Continue wrapping the wire forward in tight, concentric turns to the starting point. Make sure the wires stay aligned, as they were when you started the wraps. This seems like a tricky procedure, but is really quite simple, just make sure the wires don’t cross as you wrap them. Try to envision wrapping a ribbon around the hook, and you want to keep it flat. Tie the wires off with several tight turns of thread and helicopter the ends to break off the excess.

Step 11

Wrap the thread back over the front end of the wire body to a point where the thread will hang down just in front of the hook point. You want a bit of overlap here, to help build bulk in the thorax. Make several turns of thread at this pint to anchor the turns in place.

Step 12

Tie in a single strand of Saltwater Flashabou directly on top of the hook shank and wrap back over it to the above-mentioned point (in front of the hook point).

Step 13

Cut a strip of brown Thinskin so it is about half as wide as the hook gap (remember this is a WIDE gap hook), and tie it in on top of the Flashabou in the same manner. Wrap back over it to the same point as the Flashabou as well. Make certain that both the flash and the Thinskin are tied in ON TOP of the hook and centered with the hook point.

Step 14

Dub a rather rotund thorax with the Arizona Synthetic Peacock dubbing, but be sure to leave about an eye length and a half of exposed bare thread at the front of the thorax. Finish the dubbing with the thread hanging in the center of the thorax, as shown.

Step 15

Tie in a 2-3 inch length of round rubber leg material in the center of the thorax on the near side of the hook. Leave the ends long right now and don’t worry too much about their length.

Step 16

Tie in another strand of rubber on the far side of the hook in the same manner as above. In this photo, you can clearly see that the legs are tied in the middle of the dubbed thorax.

Step 17

Apply a bit more dubbing to the thread and use it to cover the thread band that is holding the legs in place. Continue dubbing forward to the front of the thorax again.

Step 18

Pull the Thinskin wingcase over the thorax and tie it down behind the bead. Stretch the Thinskin just slightly as you pull it over so it encases the dubbing of the thorax.

Step 19

Pull the Flashabou over the top of the Thinskin wingcase, check to make sure it is centered and tie it down as well.

Step 20

Clip the excess flash and Thinskin flush against the hook shank and make a few turns of thread to cover the stubs.

Step 21

Whip finish the thread in the neck behind the bead and clip it.

Step 22

Put a coat of 5-minute epoxy or UV Resin over the wingcase. Be sure to coat from edge to edge and front to back, but be sure to leave the bare thread behind the bead uncovered.
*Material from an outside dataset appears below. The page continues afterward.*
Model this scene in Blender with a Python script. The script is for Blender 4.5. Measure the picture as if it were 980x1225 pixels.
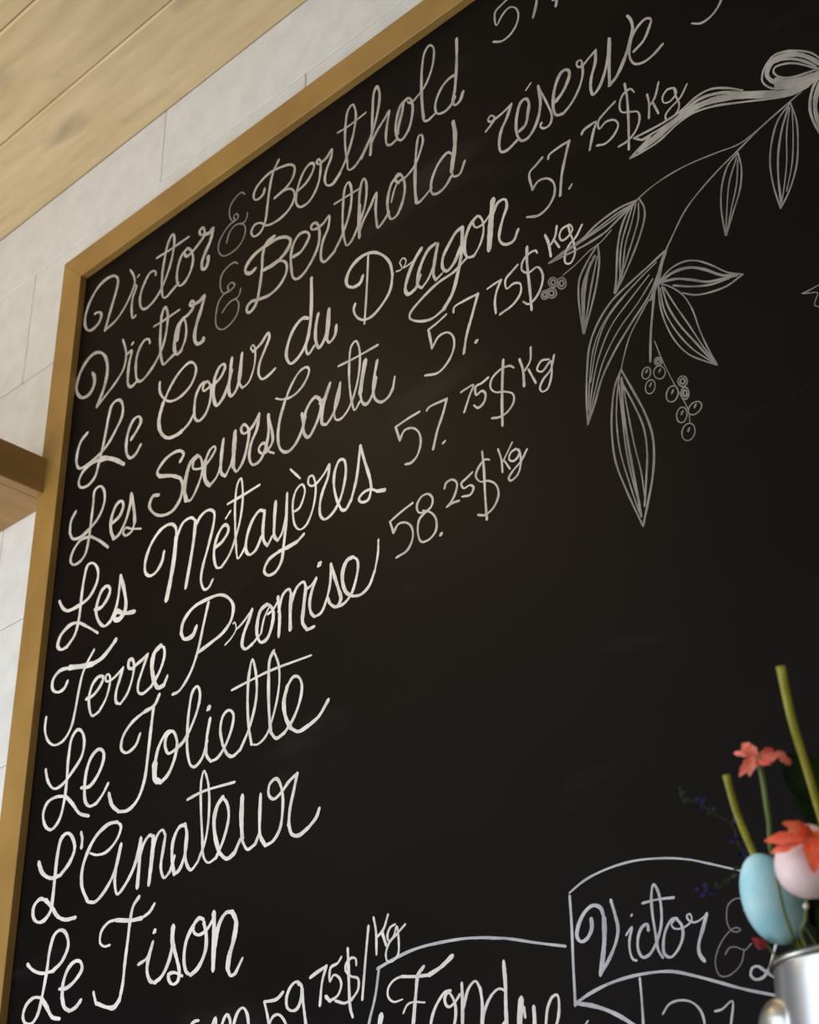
import bpy, bmesh, math, random
from mathutils import Vector, Matrix
random.seed(7)
for o in list(bpy.data.objects): bpy.data.objects.remove(o, do_unlink=True)
SC = bpy.context.scene
COL = SC.collection
# ------------------------------------------------------------------ camera
# World: X runs right along the back wall, Y into the wall (board surface at Y=0), Z up. Metres.
CAM = Vector((0.0, -1.0, 1.5))
F = 1848.37                                   # focal length in pixels of the 980x1225 frame
AX = Vector((0.72811735, -0.34401139, -0.59287544))   # world X, Y, Z seen in camera axes (right, down, forward)
AY = Vector((0.68527001, 0.34536984, 0.64119005))
AZ = Vector((-0.01581539, -0.87314136, 0.48721046))
right = Vector((AX[0], AY[0], AZ[0])); down = Vector((AX[1], AY[1], AZ[1])); fwd = Vector((AX[2], AY[2], AZ[2]))
cd = bpy.data.cameras.new('camera'); cam = bpy.data.objects.new('camera', cd); COL.objects.link(cam)
R3 = Matrix((right, -down, -fwd)).transposed()
cam.matrix_world = Matrix.Translation(CAM) @ R3.to_4x4()
cd.sensor_fit = 'VERTICAL'; cd.sensor_height = 24.0; cd.lens = F / 1225 * 24.0
cd.dof.use_dof = True; cd.dof.focus_distance = 1.5; cd.dof.aperture_fstop = 9.0
cd.clip_start = 0.02
SC.camera = cam
# ------------------------------------------------------------------ light
W = bpy.data.worlds.new('room_light'); SC.world = W; W.use_nodes = True
W.node_tree.nodes['Background'].inputs[0].default_value = (0.80, 0.88, 1.0, 1)
W.node_tree.nodes['Background'].inputs[1].default_value = 0.16
def area(name, loc, aim, sx, sy, power, col):
    l = bpy.data.lights.new(name, 'AREA'); l.shape = 'RECTANGLE'; l.size = sx; l.size_y = sy
    l.energy = power; l.color = col
    o = bpy.data.objects.new(name, l); COL.objects.link(o); o.location = loc
    o.rotation_euler = (Vector(aim) - Vector(loc)).to_track_quat('-Z', 'Y').to_euler(); return o
area('window_daylight', (-2.05, -0.95, 1.05), (-1.5, 0.0, 1.75), 0.9, 0.9, 21, (0.84, 0.92, 1.0))
area('front_window_daylight', (-1.05, -1.95, 2.0), (-0.45, -0.2, 1.7), 2.0, 1.5, 22, (0.86, 0.93, 1.0))
area('egg_fill_light', (0.9, -1.7, 1.75), (-0.4, -0.25, 1.7), 0.7, 0.8, 5, (0.95, 0.97, 1.0))  # added fill light to brighten the eggs, not an actual window
area('ceiling_bounce_fill', (-1.9, -1.1, 2.45), (-1.7, -0.5, 3.13), 0.5, 0.5, 6, (1.0, 0.83, 0.58))  # added uplight standing in for warm light bounced onto the ceiling
sp_ = bpy.data.lights.new('ceiling_spot', 'SPOT'); sp_.energy = 13; sp_.color = (1.0, 0.72, 0.36); sp_.spot_size = 0.95; sp_.spot_blend = 1.0; sp_.shadow_soft_size = 0.06
so_ = bpy.data.objects.new('ceiling_spot', sp_); COL.objects.link(so_); so_.location = (-1.70, -0.84, 3.05)
so_.rotation_euler = (Vector((-0.90, 0, 2.36)) - so_.location).to_track_quat('-Z', 'Y').to_euler()
SC.view_settings.view_transform = 'Standard'; SC.view_settings.look = 'None'
SC.view_settings.exposure = 0.0; SC.view_settings.gamma = 1.0; SC.view_settings.use_curve_mapping = False
# ------------------------------------------------------------------ helpers
def at(px, py, depth):
    """point seen at a pixel of the 980x1225 frame, at a depth in metres along the view axis"""
    r = Vector((px - 490.0, py - 612.5, F)) * (depth / F)
    return CAM + Vector((r.dot(AX), r.dot(AY), r.dot(AZ)))
def link(name, bm, mat, parent=None, smooth=False):
    me = bpy.data.meshes.new(name); bm.to_mesh(me); bm.free()
    if smooth:
        for p in me.polygons: p.use_smooth = True
    me.materials.append(mat); o = bpy.data.objects.new(name, me); COL.objects.link(o); o.parent = parent
    return o
def empty(name, loc=(0, 0, 0)):
    o = bpy.data.objects.new(name, None); COL.objects.link(o); o.location = loc; o.empty_display_size = .05; return o
def tag(o, label=None, cat=None, group=None, kind=None):
    if label: o['label'] = label
    if cat: o['category'] = cat
    if group: o['group'] = group
    if kind: o['kind'] = kind
    return o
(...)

I like to work the epoxy/resin back onto the front of the wire a bit to make sure it stays stuck.

Step 23

Once the epoxy has dried completely, or, in the case of UV resin, as soon as you’re done curing it with the lamp, use a piece of lead wire to hold the rubber legs out of the way while you complete the rest of the fly. Just wrap a short piece around the hook and the legs to keep them under control.

Step 24

Start the Florescent Fire Orange thread in the neck behind the bead.

Step 25

Prep and tie in a hen saddle feather at the rear edge of the bead.

Step 26

Fold the hackle fibers to the backside of the quill as shown.

Step 27

Wrap the hen feather two or three turns, tie it off with the thread and clip the excess feather tip.

Step 28

Stroke the hackle fibers back and build a smooth thread base over the exposed quill behind the bead. This thread band will help to sweep the hackle fibers back as well as cover the quill. Whip finish the thread and clip it here.

Step 29

Peel the fibers off the top of the hackle collar by pulling them against the grain of the feather. Only pull enough out to expose the wingcase across the top of the fly.

Step 30

Trim the legs so they are about an inch and a half long for a number six, and to about an inch long for a number eight fly.